» **INFORMATION PROVIDED**:
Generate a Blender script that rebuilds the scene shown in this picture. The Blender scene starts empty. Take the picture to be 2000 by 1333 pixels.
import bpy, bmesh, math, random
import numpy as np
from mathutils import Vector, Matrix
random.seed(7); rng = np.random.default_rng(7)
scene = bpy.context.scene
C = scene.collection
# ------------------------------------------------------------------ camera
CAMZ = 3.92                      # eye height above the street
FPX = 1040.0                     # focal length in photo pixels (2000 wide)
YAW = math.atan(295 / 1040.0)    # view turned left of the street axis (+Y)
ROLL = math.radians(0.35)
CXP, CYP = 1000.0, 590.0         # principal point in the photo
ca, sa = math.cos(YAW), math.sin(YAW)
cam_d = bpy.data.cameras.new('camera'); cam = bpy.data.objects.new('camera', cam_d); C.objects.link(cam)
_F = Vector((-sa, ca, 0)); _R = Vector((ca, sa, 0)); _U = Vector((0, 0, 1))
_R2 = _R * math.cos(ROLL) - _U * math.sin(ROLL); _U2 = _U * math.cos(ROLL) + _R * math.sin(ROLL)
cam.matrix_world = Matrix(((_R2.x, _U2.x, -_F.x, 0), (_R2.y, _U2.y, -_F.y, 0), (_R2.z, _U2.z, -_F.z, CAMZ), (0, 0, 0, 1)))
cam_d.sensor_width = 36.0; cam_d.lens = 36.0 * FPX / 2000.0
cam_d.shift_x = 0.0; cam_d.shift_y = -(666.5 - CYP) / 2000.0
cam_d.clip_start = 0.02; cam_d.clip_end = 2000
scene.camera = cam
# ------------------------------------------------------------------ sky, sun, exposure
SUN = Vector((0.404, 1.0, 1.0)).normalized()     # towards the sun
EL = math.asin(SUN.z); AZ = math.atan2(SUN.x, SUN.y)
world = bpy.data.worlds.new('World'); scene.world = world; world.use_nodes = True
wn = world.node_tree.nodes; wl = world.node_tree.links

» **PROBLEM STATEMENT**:
Print out the whole listing exactly as it appears.

» **EXERCISE RESULT**:
Generate a Blender script that rebuilds the scene shown in this picture. The Blender scene starts empty. Take the picture to be 2000 by 1333 pixels.
import bpy, bmesh, math, random
import numpy as np
from mathutils import Vector, Matrix
random.seed(7); rng = np.random.default_rng(7)
scene = bpy.context.scene
C = scene.collection
# ------------------------------------------------------------------ camera
CAMZ = 3.92                      # eye height above the street
FPX = 1040.0                     # focal length in photo pixels (2000 wide)
YAW = math.atan(295 / 1040.0)    # view turned left of the street axis (+Y)
ROLL = math.radians(0.35)
CXP, CYP = 1000.0, 590.0         # principal point in the photo
ca, sa = math.cos(YAW), math.sin(YAW)
cam_d = bpy.data.cameras.new('camera'); cam = bpy.data.objects.new('camera', cam_d); C.objects.link(cam)
_F = Vector((-sa, ca, 0)); _R = Vector((ca, sa, 0)); _U = Vector((0, 0, 1))
_R2 = _R * math.cos(ROLL) - _U * math.sin(ROLL); _U2 = _U * math.cos(ROLL) + _R * math.sin(ROLL)
cam.matrix_world = Matrix(((_R2.x, _U2.x, -_F.x, 0), (_R2.y, _U2.y, -_F.y, 0), (_R2.z, _U2.z, -_F.z, CAMZ), (0, 0, 0, 1)))
cam_d.sensor_width = 36.0; cam_d.lens = 36.0 * FPX / 2000.0
cam_d.shift_x = 0.0; cam_d.shift_y = -(666.5 - CYP) / 2000.0
cam_d.clip_start = 0.02; cam_d.clip_end = 2000
scene.camera = cam
# ------------------------------------------------------------------ sky, sun, exposure
SUN = Vector((0.404, 1.0, 1.0)).normalized()     # towards the sun
EL = math.asin(SUN.z); AZ = math.atan2(SUN.x, SUN.y)
world = bpy.data.worlds.new('World'); scene.world = world; world.use_nodes = True
wn = world.node_tree.nodes; wl = world.node_tree.links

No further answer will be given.